I never met a rooster I didn't like, and I've met some old, tough fellows as well as some wee ones. It's a matter of how you cook the meat you have. The li'l wee youngsters are good fried or pan-seared, the older ones need slow covered roasting to reach their best potential, and the really ornery tough old buggers are absolutely fantastic in a soup stock. Both flavor and toughness increases with age. For stock roosters, pull the meat when it's tender but still has a little texture and chop it for chicken salad, returning the bones to the stock.
I don't currently keep chickens, but I do butcher quite a lot of other people's unwanted roos, and I'm not atall choosy about what age they are when I get them. No matter what age they are, a farm raised bird will be fabulous after the right cooking. I would rather eat a 5 year old farm raised rooster than a store bought young fryer, because I can make the most amazingly flavored soup and sauce from that carcass.

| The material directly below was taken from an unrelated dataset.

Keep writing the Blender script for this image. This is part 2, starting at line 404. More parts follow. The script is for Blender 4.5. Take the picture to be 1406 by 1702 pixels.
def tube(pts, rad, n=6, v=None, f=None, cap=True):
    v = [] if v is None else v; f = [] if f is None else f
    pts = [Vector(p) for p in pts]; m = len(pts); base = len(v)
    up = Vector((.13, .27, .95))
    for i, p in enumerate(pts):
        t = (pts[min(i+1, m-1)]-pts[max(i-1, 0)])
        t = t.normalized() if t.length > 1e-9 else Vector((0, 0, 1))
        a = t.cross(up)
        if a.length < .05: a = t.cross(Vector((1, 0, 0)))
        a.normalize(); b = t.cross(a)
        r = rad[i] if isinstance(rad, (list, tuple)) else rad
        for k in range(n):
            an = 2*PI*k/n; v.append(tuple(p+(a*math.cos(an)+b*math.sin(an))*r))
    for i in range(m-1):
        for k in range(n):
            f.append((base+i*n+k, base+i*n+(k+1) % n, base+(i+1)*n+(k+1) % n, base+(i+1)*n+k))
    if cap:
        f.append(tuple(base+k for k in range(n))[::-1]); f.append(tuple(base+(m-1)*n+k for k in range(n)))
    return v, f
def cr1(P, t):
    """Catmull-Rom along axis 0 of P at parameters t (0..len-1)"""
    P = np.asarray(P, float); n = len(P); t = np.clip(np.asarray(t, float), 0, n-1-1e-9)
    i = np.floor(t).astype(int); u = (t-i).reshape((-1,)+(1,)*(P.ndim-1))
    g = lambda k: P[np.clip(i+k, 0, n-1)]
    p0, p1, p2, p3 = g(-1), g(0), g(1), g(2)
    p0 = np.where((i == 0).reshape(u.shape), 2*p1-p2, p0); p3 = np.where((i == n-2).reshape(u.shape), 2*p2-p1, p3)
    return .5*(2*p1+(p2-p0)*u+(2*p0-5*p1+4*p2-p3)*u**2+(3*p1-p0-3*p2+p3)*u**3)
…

Since I don't keep them I'm not the one being bugged by their noise, which is why I end up with a lot of the dumped birds I do. Young roos that have been sent off to my freezer camp because they just started crowing, fighting, bothering hens or otherwise misbehaving are beautifully tender and always welcome, though they lack the more robust flavor of the older animals. They make up for it in tenderness.
If you can put up with them long enough for them to fill out some, you'll have a better meal. Maybe pen them separately and feed them a lot more for a few weeks?